[What you need to do]:
Each line that includes the word "from" counts once; give the total and nothing more.
>> begin
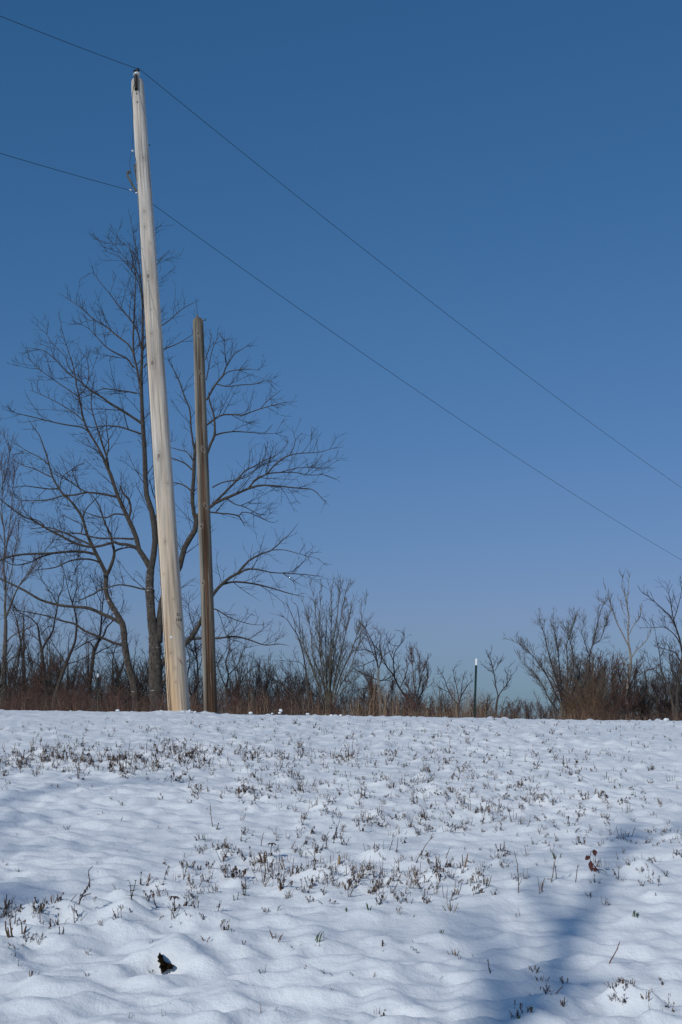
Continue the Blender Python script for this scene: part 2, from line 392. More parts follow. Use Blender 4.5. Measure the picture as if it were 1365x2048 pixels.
# distinct plants; kind, x, y, height, label (None: it shares the label of its group)
PL = [
 ('twig', 961, 1650, 47, 'thin bare twig leaning right, alone in the snow well right of the middle stubble'),
 ('weed', 1145, 1656, 24, 'nearly black dried weed clump with shrivelled heads at the right of the field'),
 ('weed', 1128, 1666, 12, None), ('weed', 1148, 1670, 12, None),
 ('twig', 1263, 1681, 20, None),
 ('twig', 1036, 1794, 80, 'tallest bare knobby twig, standing upright at the right end of the dense stubble'),
 ('twig', 1101, 1772, 54, 'bare knobby twig leaning right below a tuft of green grass'),
 ('twig', 1113, 1767, 32, None), ('grass', 1113, 1720, 24, 'green grass blades poking up behind a leaning bare twig'),
 ('redleaf', 1193, 1754, 44, 'small sapling with four drooping dark red leaves in the snow'),
 ('twig', 1149, 1772, 35, None), ('twig', 1234, 1767, 26, None), ('weedgreen', 1290, 1745, 14, 'dark green clump showing from a hollow in the snow near the right edge'),
 ('weed', 1314, 1737, 20, None), ('weed', 1331, 1760, 16, None), ('weed', 1285, 1782, 15, None), ('weed', 1307, 1797, 9, None),
 ('tuft', 971, 1778, 25, None), ('tuft', 1077, 1788, 34, None), ('tuft', 912, 1795, 24, None), ('stalk', 930, 1745, 31, None),
 ('twigred', 1213, 1937, 45, 'reddish bent twig leaning right beside the tree shadow near the lower right'),
 ('tuft', 1068, 1956, 14, None), ('tuft', 1089, 1968, 14, None), ('tuft', 907, 1912, 14, 'flattened tan grass tuft on a snow ridge left of the tree shadow'), ('redbit', 920, 1928, 9, None),
 ('twigred', 1104, 2008, 24, 'short red brown stem with curled leaves in the snow at the shadow foot'), ('tuft', 1125, 2022, 15, None),
 ('twig', 986, 1955, 28, None), ('weed', 1029, 2028, 18, None), ('grass', 1036, 2046, 10, None),
 ('tuft', 1247, 1988, 9, None), ('tuft', 1263, 1990, 9, None), ('tuft', 1296, 2010, 14, None), ('grass', 1266, 1847, 20, 'two upright green grass blades right of the tree shadow'), ('grass', 1276, 1848, 14, None),
 ('stalk', 13, 1822, 32, 'cluster of thick cut brown stalks at the left edge of the field'), ('tuft', 82, 1811, 20, None), ('tuft', 107, 1813, 14, None), ('weed', 137, 1828, 20, None), ('weed', 89, 1836, 15, None), ('weed', 36, 1838, 22, None),
 ('weedtall', 154, 1820, 72, 'tall dark dried weed with a curved forked stem left of the green sprout'),
 ('stalk', 23, 1879, 36, 'thick withered brown stalk, left one of the pair at the left edge'), ('stalk', 43, 1877, 30, 'thick withered brown stalk, right one of the pair at the left edge'), ('weed', 33, 1903, 20, None), ('weed', 28, 1923, 9, None),
 ('weed', 104, 1866, 19, None), ('weed', 120, 1874, 15, None), ('weed', 86, 1856, 10, None), ('weed', 138, 1864, 10, None),
 ('sprout', 263, 1817, 36, 'green leafy sprout standing alone in the lower left snow'), ('weed', 269, 1836, 17, None),
 ('twig', 292, 1775, 27, None), ('twig', 364, 1762, 28, None), ('stalk', 378, 1766, 14, None), ('twig', 324, 1792, 30, None), ('twig', 318, 1820, 34, None), ('tuft', 392, 1783, 20, None), ('stalk', 397, 1746, 15, None),
 ('rosette', 349, 1837, 26, 'dark leafy rosette sunk in snow below the green sprout'), ('weed', 313, 1843, 12, None), ('weed', 397, 1831, 17, None), ('weed', 412, 1839, 17, None), ('weed', 376, 1846, 13, None), ('weed', 331, 1853, 6, None), ('weed', 235, 1844, 9, None),
 ('redbit', 410, 1901, 17, 'small rust red curled leaf standing in snow right of the dark hole'),
 ('tuft', 64, 1956, 12, None), ('weed', 353, 2009, 6, None),
 ('twig', 664, 1695, 47, 'straight bare twig standing clear above the dense middle stubble'),
 ('twig', 521, 1698, 27, None), ('twig', 579, 1701, 19, None), ('twig', 648, 1712, 36, None), ('twig', 752, 1715, 20, None), ('twig', 775, 1716, 22, None), ('twig', 790, 1716, 28, None),
 ('twig', 839, 1718, 46, 'bare twig leaning right on open snow above the right end of the stubble'), ('twig', 888, 1723, 24, None), ('twig', 829, 1729, 24, None),
 ('rosette', 542, 1721, 22, 'dark umbrella shaped withered leaf rosette at the upper left of the stubble'), ('stalk', 529, 1733, 32, None),
 ('rosette', 628, 1755, 17, 'dark umbrella shaped withered leaf rosette in the middle of the stubble'), ('weed', 622, 1780, 27, 'bulkiest dark withered weed, just under an umbrella shaped rosette'),
 ('leafgreen', 600, 1716, 16, 'single yellow green leaf sticking up in the dense stubble'), ('stump', 677, 1734, 21, 'thick pale cut stalk standing upright in the dense stubble'), ('tuft', 712, 1764, 31, 'fan of tall dry stubble stems just right of the thick pale cut stalk'),
 ('weed', 648, 1795, 15, None), ('weed', 549, 1767, 25, None), ('weed', 760, 1772, 24, None), ('weed', 846, 1781, 23, None), ('weed', 816, 1812, 14, None), ('weed', 762, 1810, 22, None), ('tuft', 694, 1787, 19, None), ('weed', 809, 1795, 14, None),
 ('sprout', 488, 1798, 24, 'small green sprout at the lower left end of the dense stubble'), ('sprout', 470, 1812, 15, 'tiny green seedling beside and below a larger green sprout'), ('stalk', 565, 1789, 19, None),
 ('grass', 697, 1827, 9, None), ('grass', 736, 1828, 18, None), ('grass', 633, 1894, 27, 'long thin green grass blades alone on smooth snow below the stubble'), ('stalk', 765, 1893, 15, None), ('grass', 882, 1875, 14, None),
 ('tuft', 873, 1742, 26, None), ('tuft', 885, 1772, 27, None), ('tuft', 902, 1828, 23, 'dense pale tan grass tuft left of the tree shadow top'),
 ('weed', 744, 1630, 13, None), ('weed', 757, 1635, 13, None), ('weed', 720, 1647, 14, None), ('weed', 668, 1611, 12, None), ('weed', 460, 1878, 8, None), ('weed', 486, 1894, 10, None), ('tuft', 549, 1889, 20, None),
 ('weed', 428, 1665, 22, 'rust coloured leafy weed at the foot of a tall bare stem'), ('twig', 427, 1660, 45, 'tall bare stem rising from a rust coloured weed'),
 ('twig', 697, 1524, 36, 'short upright bare twig beside a leaning one high in the field'), ('twig', 706, 1520, 52, 'long bare twig leaning right beside an upright one high in the field'),
 ('redbit', 613, 1946, 9, 'dark red brown leaf bit in bare snow at the bottom centre'), ('weed', 735, 1650, 12, None), ('tuft', 33, 1520, 14, None), ('redbit', 1002, 1655, 10, None),
 ('tuft', 1200, 1600, 12, None), ('tuft', 500, 1590, 14, None), ('twig', 1050, 1660, 16, None), ('tuft', 245, 1560, 4, None),
]
rad = ground_hit([p[1] for p in PL], [p[2] for p in PL])

# random stubble: cx, cy, sx, sy, number, min and max height in metres
CL = [(170, 1525, 180, 14, 230, .05, .14), (330, 1510, 160, 12, 130, .05, .13), (60, 1540, 90, 8, 60, .05, .12), (620, 1515, 150, 12, 90, .04, .12),
      (300, 1465, 330, 16, 110, .03, .09), (900, 1465, 340, 14, 190, .03, .09), (1000, 1520, 280, 26, 240, .03, .10), (1100, 1580, 240, 26, 150, .03, .09),
      (760, 1570, 180, 26, 150, .03, .09), (560, 1570, 120, 22, 80, .03, .09), (500, 1595, 60, 8, 30, .04, .10), (820, 1640, 120, 18, 90, .03, .09), (1080, 1610, 120, 14, 70, .03, .09),
      (640, 1680, 160, 30, 70, .03, .09), (600, 1740, 110, 26, 90, .04, .11), (720, 1770, 120, 22, 90, .04, .10), (850, 1760, 90, 25, 50, .04, .10), (450, 1730, 60, 26, 36, .04, .10),
      (1050, 1730, 150, 26, 36, .03, .09), (1250, 1730, 80, 30, 40, .03, .07), (1280, 1650, 80, 18, 30, .03, .08), (60, 1845, 70, 24, 26, .04, .09), (350, 1800, 70, 28, 26, .03, .08),
      (1050, 2000, 90, 24, 12, .03, .06), (1280, 1990, 60, 22, 16, .03, .06), (1000, 1650, 230, 26, 90, .03, .08), (250, 1640, 200, 60, 22, .02, .06), (400, 1960, 300, 60, 20, .02, .045), (900, 1930, 300, 70, 22, .02, .05), (150, 1760, 120, 40, 16, .02, .05), (680, 1560, 380, 40, 150, .02, .06),
      (700, 1450, 450, 5, 110, .03, .09), (200, 1445, 200, 6, 50, .02, .07)]
SC = []
for cx, cy, sx, sy, n, h0, h1 in CL:
    for k in range(int(n * (1.15 if 1660 < cy < 1790 else 1.35))):
        if k % 2 == 0 or not SC: bx, by = cx + rs.normal() * sx, cy + rs.normal() * sy
        x, y = bx + rs.normal() * sx * 0.06, by + rs.normal() * 3.5
        if y < 1438 or y > 2060 or x < -30 or x > 1395: continue
        SC.append((x, y, rs.uniform(h0, h1) * (0.42 + 0.45 * rs.rand())))
for k in range(1100):                                                # the same stubble goes on to either side of the view
    y = rs.uniform(1445, 1800); SC.append((rs.uniform(-900, -30) if k % 2 else rs.uniform(1395, 2300), y, rs.uniform(.02, .07)))
SC = np.array(SC)
sg = ground_hit(SC[:, 0], SC[:, 1])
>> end
[Answer to this exercise]:
3